## GOAL OF THE EXERCISE
Begin with the first line of the listing and quote every line through the one containing "from mathutils import Vector"; give only those lines.
>>>>
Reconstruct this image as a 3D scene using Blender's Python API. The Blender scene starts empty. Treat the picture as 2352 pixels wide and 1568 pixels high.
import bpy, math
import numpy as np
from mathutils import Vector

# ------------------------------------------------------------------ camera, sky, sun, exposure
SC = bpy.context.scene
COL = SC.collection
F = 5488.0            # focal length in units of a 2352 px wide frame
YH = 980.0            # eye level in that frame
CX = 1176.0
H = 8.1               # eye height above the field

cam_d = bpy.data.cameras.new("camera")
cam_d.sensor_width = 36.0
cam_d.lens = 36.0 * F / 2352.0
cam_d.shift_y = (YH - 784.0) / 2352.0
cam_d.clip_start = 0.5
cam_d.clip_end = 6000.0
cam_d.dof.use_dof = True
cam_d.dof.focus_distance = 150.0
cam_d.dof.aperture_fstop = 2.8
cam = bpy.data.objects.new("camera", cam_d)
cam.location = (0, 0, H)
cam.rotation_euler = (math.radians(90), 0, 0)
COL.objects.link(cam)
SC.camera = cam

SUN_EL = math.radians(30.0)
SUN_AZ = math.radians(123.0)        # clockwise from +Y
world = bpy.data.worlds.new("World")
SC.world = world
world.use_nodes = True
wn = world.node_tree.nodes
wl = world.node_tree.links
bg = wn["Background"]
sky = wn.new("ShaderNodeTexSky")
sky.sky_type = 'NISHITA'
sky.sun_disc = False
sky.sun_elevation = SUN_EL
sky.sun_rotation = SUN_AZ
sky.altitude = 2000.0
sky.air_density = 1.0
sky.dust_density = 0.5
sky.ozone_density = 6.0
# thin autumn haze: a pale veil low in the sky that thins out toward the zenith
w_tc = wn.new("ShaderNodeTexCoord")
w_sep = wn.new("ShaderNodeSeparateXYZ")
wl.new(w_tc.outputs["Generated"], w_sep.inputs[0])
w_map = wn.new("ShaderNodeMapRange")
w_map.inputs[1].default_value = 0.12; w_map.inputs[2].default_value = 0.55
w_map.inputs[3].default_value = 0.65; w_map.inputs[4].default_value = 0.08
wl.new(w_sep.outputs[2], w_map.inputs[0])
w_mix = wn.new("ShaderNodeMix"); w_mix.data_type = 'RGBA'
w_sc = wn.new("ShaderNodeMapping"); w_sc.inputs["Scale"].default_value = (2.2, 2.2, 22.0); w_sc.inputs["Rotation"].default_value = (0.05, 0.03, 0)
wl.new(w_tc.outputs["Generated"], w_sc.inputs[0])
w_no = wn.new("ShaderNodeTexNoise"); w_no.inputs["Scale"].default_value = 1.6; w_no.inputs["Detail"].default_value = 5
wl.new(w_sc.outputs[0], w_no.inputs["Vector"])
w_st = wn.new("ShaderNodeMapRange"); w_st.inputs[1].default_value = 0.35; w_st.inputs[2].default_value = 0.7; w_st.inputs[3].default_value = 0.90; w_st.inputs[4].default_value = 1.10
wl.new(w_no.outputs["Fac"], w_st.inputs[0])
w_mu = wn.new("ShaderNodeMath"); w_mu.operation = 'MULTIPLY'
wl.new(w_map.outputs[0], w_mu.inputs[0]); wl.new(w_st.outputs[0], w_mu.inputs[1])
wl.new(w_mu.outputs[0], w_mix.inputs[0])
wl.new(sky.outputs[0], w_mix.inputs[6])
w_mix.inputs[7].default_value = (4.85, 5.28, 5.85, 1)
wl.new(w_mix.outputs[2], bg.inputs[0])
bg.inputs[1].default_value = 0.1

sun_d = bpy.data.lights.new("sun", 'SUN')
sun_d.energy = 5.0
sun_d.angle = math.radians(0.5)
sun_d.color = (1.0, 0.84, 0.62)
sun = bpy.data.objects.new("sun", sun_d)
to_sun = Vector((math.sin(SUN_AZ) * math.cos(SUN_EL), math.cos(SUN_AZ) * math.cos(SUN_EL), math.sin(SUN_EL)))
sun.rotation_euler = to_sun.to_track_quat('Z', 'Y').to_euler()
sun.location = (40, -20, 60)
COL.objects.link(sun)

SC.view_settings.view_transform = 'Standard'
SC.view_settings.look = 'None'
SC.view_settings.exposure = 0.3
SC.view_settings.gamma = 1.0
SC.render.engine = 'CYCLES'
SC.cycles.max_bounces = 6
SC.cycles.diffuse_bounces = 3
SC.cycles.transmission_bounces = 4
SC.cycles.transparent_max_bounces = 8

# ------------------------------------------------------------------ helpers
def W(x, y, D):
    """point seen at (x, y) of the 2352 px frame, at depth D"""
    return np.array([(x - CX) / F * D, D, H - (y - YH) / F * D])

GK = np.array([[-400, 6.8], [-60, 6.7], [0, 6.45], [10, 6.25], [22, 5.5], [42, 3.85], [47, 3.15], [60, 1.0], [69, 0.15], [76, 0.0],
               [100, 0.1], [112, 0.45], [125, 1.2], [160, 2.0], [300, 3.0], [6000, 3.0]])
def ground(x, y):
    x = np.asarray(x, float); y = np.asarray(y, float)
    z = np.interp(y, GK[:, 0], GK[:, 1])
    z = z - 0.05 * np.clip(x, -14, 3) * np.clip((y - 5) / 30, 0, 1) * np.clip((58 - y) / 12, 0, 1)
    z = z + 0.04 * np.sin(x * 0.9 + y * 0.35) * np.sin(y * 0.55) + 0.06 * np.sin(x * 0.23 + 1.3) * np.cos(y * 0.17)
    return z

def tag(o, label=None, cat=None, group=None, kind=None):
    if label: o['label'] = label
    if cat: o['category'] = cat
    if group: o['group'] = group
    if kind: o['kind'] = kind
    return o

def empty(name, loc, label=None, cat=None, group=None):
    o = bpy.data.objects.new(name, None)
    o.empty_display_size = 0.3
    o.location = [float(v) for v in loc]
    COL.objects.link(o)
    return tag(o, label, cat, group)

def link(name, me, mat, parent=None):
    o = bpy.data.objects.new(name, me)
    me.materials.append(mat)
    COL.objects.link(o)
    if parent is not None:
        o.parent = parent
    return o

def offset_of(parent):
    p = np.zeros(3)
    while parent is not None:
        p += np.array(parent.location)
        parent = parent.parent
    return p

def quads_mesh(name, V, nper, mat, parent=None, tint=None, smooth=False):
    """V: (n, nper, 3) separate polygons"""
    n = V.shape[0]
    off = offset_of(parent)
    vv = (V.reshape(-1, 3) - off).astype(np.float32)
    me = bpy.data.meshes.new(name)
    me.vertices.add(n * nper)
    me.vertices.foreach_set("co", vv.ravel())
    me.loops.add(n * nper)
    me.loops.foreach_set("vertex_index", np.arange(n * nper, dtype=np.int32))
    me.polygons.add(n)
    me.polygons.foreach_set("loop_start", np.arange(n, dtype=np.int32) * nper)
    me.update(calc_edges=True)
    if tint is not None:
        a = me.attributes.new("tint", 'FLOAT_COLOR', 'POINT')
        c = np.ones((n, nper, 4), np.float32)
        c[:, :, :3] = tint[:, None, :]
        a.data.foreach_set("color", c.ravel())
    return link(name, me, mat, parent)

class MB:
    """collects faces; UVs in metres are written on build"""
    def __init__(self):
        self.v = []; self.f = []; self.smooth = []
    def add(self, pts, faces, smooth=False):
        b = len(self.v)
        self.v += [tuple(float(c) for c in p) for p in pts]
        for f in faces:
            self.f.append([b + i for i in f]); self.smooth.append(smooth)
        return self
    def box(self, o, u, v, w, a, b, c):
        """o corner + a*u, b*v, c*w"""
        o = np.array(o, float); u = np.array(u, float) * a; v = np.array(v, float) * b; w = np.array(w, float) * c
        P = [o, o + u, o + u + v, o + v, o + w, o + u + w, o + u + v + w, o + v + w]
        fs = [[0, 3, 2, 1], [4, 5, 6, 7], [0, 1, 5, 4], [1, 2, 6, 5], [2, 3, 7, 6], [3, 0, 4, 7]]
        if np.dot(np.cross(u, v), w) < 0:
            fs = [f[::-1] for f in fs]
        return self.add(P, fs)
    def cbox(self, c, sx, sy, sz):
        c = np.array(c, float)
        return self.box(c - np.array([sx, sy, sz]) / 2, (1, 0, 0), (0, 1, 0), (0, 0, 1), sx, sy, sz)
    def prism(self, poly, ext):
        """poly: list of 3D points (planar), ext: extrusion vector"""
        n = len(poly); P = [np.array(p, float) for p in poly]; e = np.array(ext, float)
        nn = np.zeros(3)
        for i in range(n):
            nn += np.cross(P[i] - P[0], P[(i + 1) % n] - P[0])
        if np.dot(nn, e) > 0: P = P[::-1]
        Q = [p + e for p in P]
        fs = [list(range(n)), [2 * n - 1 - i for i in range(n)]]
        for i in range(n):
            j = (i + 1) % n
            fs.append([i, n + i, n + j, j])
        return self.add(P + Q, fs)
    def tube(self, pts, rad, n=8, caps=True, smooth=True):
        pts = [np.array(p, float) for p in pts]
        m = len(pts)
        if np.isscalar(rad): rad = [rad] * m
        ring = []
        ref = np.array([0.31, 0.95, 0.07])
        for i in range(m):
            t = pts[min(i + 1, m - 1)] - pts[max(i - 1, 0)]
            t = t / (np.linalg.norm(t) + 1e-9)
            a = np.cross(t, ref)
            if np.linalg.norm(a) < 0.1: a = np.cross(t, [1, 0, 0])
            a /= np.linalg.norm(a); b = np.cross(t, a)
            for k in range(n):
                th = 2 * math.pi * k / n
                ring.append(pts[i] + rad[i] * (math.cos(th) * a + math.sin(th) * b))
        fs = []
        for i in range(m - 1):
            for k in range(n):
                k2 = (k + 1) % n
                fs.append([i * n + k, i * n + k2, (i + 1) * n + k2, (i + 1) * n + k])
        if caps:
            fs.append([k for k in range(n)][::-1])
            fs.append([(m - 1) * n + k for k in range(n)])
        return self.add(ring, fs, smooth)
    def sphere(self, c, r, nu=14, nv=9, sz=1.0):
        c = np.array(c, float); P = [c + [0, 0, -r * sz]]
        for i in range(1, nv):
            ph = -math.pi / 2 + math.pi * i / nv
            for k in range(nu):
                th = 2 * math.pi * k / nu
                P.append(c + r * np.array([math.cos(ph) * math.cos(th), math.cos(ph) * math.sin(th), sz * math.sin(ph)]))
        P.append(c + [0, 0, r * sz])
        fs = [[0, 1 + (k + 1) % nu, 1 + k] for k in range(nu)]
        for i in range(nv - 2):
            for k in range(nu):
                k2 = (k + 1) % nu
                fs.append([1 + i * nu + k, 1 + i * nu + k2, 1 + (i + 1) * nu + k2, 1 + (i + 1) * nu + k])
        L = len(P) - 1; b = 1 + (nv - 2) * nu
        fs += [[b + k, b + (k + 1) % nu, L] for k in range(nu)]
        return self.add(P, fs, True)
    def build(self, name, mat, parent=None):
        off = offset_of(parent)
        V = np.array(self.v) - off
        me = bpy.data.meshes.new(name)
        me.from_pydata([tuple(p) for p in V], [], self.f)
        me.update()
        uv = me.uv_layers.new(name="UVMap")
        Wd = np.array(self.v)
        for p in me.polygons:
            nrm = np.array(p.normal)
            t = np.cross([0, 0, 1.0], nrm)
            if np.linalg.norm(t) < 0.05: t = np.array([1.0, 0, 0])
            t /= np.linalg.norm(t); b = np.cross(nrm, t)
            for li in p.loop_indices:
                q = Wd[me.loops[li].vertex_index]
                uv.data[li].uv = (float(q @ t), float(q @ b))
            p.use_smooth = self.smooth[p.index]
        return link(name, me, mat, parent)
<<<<
## RESULT BELOW
Reconstruct this image as a 3D scene using Blender's Python API. The Blender scene starts empty. Treat the picture as 2352 pixels wide and 1568 pixels high.
import bpy, math
import numpy as np
from mathutils import Vector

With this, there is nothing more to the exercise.